Ange Postecoglou schlug die Laufbahn des Trainers ein, schaffte es tatsächlich – als junges, aufstrebendes Trainertalent – Chefcoach an der Seitenlinie seines Jugendklubs zu werden und holte mit dem Klub in Australiens höchster Spielklasse und dem australischen Pokal in den darauffolgenden Spielzeiten drei Titel.
Seine weiteren Amtszeiten in diversen australischen Klubs, aber auch beim australischen Fußballverband, waren immer durch ein Merkmal geprägt: dem sich einstellenden Erfolg - wenn ihm denn die Zeit und das Vertrauen entgegengebracht wurden.

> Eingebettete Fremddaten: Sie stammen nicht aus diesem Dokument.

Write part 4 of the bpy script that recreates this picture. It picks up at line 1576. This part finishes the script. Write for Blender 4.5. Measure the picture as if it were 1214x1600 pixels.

Es ist wie ein Investment in die Zukunft, findet auch Sportschau-Experte Thomas Broich, der unter Postecoglou beim australischen Klub Brisbane Roar nochmal einen zweiten Karriere-Frühling erlebte: "Es ist am Anfang immer zäh und es sieht aus, als würde es nicht klappen. Aber irgendwann war immer dieser Turning-Point erreicht und dann haben seine Mannschaften alles in Grund und Boden gespielt."
Sportschau-Experte Thomas Broich
Zuletzt machte sich Postecoglou beim schottischen Serienmeister Celtic Football Club unsterblich, seiner ersten europäischen Trainerstation. War er im Jahr 2021 noch mit drei Niederlagen aus den ersten sieben Liga-Spielen in seine Amtszeit gestartet, schloss er sein Kapitel in Glasgow in der jüngst abgelaufenen Spielzeit mit dem Gewinn des schottischen FA-Cups ab und machte damit das achte Tripple in der Vereinshistorie perfekt.
Die Uhren ticken in England anders
Nun also Tottenham Hotspur. Wahrlich kein einfaches englisches Pflaster. Trainergrößen wie José Mourinho oder zuletzt Antonio Conte scheiterten hier bereits. Conte, der seinen Abschied auf einer denkwürdigen Pressekonferenz selbst einläutete: "Ich sehe egoistische Spieler, ich sehe Spieler, die sich nicht gegenseitig helfen wollen und die nicht mit dem Herzen dabei sind".
Nun wagt also der erste australische Trainer der Premier-League-Geschichte den Schritt in Englands höchste Spielklasse. Thomas Broich glaubt, dass Postecoglou Erfolg haben wird "Er ist ein großartiger Boss. Sehr autoritär, sehr fordernd, aber ehrlich und gerade raus. Zudem ist er ein fantastischer Geschichtenerzähler. Er nimmt seine Jungs mit auf eine Reise. Man glaubt, dass Dinge möglich sind, man hat Lust auf ein Abenteuer."
Dass es ein Abenteuer werden wird, ist so gut wie sicher. Ebenso, dass Trainer in der Premier League nicht viel Zeit bekommen, bis bei ausbleibendem Erfolg an ihrem Stuhl gesägt wird. Doch damit sich das Risiko auszahlt, das Tottenham mit dieser Verpflichtung eingeht, müssen alle im Verein, einschließlich der Spieler und der sportlichen Führung, an die Spielkultur glauben, die Ange Postecoglou installieren will. Nur dann kann die Reise eine erfolgreiche werden.